Using low power WiFi to connect sensors for the Internet of Things is a bit of a 'holy grail' as it means that sensor nodes can be easily added to the home network. Unfortunately, the WiFI protocols suck the power from the battery. This is why Zigbee and now Bluetooth Smart (Bluetooth Low Energy 4.0 and 4.1, with 4.2 emerging soon) have emerged as viable technologies. The trouble is that Zigbee and other 802.15.4 technologies need a gateway to link the sensors to the home network (usually via WiFi). Bluetooth smart held promise as the sensors could connect directly to a smartphone but still mostly need a gateway device.

So a pin-compatible family of 802.15.4 and Bluetooth Smart devices is a great step forward, it's just not the one we hoped for.

The WICED CORE ELP Bluetooth family delivers advanced technology for a wide range of IoT applications, including simultaneous multi-protocol support, the industry's first 40nm flash memory in a communications SoC, low-power consumption and a common development platform. By integrating a host of features including increased processor speed, FPU and DSP libraries, more applications RAM and significant flash memory on a chip the size of a fingernail, Broadcom enables OEMs to create more complex applications and employ a wireless MCU that scales across a much wide product set. "Broadcom further separates itself from the competition with our new WICED CORE ELP family," said Brian Bedrosian, Senior Director of Product Marketing for Wireless Connectivity at Broadcom. "In addition to enabling multi-protocol support, we support more complex IoT applications for OEMs and developers, all while consolidating our low-power solution in a small package."

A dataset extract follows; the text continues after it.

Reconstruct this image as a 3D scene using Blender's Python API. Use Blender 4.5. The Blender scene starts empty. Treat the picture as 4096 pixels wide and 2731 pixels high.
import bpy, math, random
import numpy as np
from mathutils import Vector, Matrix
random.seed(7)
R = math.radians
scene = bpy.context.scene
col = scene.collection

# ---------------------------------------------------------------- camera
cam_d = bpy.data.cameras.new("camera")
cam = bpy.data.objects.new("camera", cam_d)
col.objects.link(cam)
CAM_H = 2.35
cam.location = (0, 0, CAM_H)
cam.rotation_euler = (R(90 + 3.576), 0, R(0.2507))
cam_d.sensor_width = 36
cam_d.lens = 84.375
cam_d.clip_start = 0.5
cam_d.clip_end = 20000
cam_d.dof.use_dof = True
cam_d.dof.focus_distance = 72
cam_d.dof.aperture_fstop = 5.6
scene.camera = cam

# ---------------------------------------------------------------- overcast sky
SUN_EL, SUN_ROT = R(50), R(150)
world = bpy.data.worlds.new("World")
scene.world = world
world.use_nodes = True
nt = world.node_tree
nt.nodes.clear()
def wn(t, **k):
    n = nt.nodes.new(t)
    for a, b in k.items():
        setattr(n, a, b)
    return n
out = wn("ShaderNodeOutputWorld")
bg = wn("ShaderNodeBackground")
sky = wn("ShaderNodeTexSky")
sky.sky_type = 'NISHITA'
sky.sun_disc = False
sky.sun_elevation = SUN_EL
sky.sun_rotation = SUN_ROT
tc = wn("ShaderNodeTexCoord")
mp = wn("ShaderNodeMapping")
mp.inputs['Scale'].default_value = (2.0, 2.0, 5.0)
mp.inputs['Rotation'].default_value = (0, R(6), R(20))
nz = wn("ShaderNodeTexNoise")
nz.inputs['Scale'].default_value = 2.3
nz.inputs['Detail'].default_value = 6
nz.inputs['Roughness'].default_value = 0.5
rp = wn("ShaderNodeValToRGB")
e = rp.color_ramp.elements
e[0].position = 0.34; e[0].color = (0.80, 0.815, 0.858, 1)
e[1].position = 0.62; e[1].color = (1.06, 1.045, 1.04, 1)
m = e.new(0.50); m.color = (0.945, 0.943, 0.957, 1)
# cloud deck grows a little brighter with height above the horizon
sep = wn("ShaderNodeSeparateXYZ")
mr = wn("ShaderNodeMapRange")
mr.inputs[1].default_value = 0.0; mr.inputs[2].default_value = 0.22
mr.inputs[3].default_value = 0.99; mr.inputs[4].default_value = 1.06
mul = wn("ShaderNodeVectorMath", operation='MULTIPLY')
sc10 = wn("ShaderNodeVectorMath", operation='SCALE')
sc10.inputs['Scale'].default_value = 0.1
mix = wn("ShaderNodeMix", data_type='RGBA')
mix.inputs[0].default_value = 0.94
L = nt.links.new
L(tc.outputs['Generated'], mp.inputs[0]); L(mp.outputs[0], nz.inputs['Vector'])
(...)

There are three different multi-protocol devices, all sharing an ARM Cortex CM4 core with floating point and digital signal processing extensions to get that lower power and enable the same software to be used across the different devices:
  • BCM20719 which supports both Bluetooth and Bluetooth Smart protocols
  • BCM20729 which supports Zigbee and 6LoWPAN protocols
  • BCM20739 which supports Bluetooth, Bluetooth Smart and IEEE 802.15.4 protocols
The family of devices supports: 
  • 512 KB RAM for complex applications
  • 1MB flash memory for program and data storage including support for over-the-air updates
  • Integrated Bluetooth and Bluetooth Smart and Zigbee 3.0 software stacks
  • Advanced sleep and latency management circuitry
  • Compliant with Bluetooth 4.2 specification
  • Expansive set of IO including precision A/D convertors
    • Support for UART, SPI, Quad-SPI and Serial Control interfaces for interfacing to external nonvolatile memories, peripheral ICs, and sensors
  • On-chip, multi-channel ADC for measuring sensor inputs, battery level, and more
  • On-chip AES 256 encryption engines with support for RSA, MD5, ECC and secure element
  • Native wireless charging support for A4WP and Airfuel
The devices are sampling now, but whether the WICED branding survives the Avago merger remains to be seen.